**Stated problem**
Type again, exactly, the lines below from the start through the line that includes "SC.camera = cam".

**Dataset section**
--------------------------------
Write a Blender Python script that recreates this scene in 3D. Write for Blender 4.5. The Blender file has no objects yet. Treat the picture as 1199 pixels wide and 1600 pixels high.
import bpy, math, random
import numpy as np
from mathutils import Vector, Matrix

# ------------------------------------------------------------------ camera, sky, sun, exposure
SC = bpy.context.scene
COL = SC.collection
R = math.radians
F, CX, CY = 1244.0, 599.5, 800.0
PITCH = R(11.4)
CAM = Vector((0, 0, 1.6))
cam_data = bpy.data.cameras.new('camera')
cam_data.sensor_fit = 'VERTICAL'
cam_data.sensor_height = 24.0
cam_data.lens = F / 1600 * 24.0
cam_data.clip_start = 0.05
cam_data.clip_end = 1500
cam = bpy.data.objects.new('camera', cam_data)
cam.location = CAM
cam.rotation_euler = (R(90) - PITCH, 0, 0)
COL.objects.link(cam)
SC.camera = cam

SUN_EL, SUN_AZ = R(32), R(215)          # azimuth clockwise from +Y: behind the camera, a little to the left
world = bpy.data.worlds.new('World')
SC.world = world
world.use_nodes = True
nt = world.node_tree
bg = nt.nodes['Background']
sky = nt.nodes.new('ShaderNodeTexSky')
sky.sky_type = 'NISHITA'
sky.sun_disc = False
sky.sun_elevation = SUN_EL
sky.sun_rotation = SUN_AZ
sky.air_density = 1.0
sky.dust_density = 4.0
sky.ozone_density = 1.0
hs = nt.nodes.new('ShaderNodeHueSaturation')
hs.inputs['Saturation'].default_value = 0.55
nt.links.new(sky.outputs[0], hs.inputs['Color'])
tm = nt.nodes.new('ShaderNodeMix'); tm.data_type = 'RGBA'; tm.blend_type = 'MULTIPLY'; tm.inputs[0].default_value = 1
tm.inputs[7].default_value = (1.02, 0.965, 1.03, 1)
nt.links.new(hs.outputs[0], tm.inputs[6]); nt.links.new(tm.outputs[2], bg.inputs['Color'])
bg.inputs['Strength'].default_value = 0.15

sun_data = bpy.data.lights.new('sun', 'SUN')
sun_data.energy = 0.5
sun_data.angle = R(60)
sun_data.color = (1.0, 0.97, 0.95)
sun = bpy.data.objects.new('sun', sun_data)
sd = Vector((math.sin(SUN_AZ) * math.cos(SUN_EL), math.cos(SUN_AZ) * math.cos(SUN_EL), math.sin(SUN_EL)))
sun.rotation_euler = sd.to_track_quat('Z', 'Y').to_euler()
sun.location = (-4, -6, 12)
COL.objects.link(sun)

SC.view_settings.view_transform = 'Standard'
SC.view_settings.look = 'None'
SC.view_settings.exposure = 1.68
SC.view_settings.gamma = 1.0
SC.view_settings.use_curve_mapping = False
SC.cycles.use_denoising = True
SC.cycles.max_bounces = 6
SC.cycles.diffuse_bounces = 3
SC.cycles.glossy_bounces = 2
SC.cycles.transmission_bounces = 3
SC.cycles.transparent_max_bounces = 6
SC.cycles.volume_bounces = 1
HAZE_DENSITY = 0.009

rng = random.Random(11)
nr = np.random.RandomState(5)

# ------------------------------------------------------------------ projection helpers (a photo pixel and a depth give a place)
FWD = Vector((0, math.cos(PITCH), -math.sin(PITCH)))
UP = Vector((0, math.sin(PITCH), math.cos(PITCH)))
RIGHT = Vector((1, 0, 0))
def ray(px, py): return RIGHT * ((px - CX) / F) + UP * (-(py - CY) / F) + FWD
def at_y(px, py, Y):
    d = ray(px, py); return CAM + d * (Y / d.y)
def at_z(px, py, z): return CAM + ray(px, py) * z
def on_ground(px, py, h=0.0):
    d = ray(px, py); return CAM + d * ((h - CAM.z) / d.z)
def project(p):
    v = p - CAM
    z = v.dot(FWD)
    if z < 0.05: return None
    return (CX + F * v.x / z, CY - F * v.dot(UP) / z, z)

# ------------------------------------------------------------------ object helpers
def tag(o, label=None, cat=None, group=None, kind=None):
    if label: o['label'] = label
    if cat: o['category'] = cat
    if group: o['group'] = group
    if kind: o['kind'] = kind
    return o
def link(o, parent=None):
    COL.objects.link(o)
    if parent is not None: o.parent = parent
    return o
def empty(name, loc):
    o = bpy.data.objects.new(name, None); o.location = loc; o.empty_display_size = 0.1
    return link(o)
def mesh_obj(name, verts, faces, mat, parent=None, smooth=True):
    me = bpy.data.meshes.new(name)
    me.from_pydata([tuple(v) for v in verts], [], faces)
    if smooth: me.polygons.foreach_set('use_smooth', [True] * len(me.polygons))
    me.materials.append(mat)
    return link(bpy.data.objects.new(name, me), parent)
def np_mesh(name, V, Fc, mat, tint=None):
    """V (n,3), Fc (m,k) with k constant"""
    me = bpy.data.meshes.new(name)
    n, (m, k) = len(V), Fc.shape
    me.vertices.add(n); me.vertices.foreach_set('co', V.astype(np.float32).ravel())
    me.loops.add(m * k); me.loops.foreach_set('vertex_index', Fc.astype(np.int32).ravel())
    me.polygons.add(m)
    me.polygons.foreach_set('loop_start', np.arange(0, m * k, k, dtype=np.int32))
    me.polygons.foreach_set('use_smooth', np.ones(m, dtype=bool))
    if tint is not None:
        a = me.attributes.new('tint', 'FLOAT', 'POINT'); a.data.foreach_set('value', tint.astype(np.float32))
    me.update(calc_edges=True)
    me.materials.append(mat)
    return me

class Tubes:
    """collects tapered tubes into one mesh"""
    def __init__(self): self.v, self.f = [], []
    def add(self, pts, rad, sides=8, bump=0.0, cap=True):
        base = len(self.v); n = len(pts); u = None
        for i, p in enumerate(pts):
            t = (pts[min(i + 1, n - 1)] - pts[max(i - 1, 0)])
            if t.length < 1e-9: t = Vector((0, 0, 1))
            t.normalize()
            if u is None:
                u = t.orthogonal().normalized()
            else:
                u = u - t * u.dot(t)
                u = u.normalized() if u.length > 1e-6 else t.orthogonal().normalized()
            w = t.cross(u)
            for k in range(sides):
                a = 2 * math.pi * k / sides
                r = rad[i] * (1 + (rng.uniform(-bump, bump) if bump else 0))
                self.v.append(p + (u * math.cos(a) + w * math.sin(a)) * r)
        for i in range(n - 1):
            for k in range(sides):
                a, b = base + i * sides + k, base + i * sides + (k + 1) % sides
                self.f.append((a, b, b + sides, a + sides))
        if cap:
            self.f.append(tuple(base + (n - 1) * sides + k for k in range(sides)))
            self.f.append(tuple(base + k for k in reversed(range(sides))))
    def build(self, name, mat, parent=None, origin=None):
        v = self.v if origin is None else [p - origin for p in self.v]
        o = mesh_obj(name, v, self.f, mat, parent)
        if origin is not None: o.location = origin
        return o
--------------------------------
**Complete answer**
Write a Blender Python script that recreates this scene in 3D. Write for Blender 4.5. The Blender file has no objects yet. Treat the picture as 1199 pixels wide and 1600 pixels high.
import bpy, math, random
import numpy as np
from mathutils import Vector, Matrix

# ------------------------------------------------------------------ camera, sky, sun, exposure
SC = bpy.context.scene
COL = SC.collection
R = math.radians
F, CX, CY = 1244.0, 599.5, 800.0
PITCH = R(11.4)
CAM = Vector((0, 0, 1.6))
cam_data = bpy.data.cameras.new('camera')
cam_data.sensor_fit = 'VERTICAL'
cam_data.sensor_height = 24.0
cam_data.lens = F / 1600 * 24.0
cam_data.clip_start = 0.05
cam_data.clip_end = 1500
cam = bpy.data.objects.new('camera', cam_data)
cam.location = CAM
cam.rotation_euler = (R(90) - PITCH, 0, 0)
COL.objects.link(cam)
SC.camera = cam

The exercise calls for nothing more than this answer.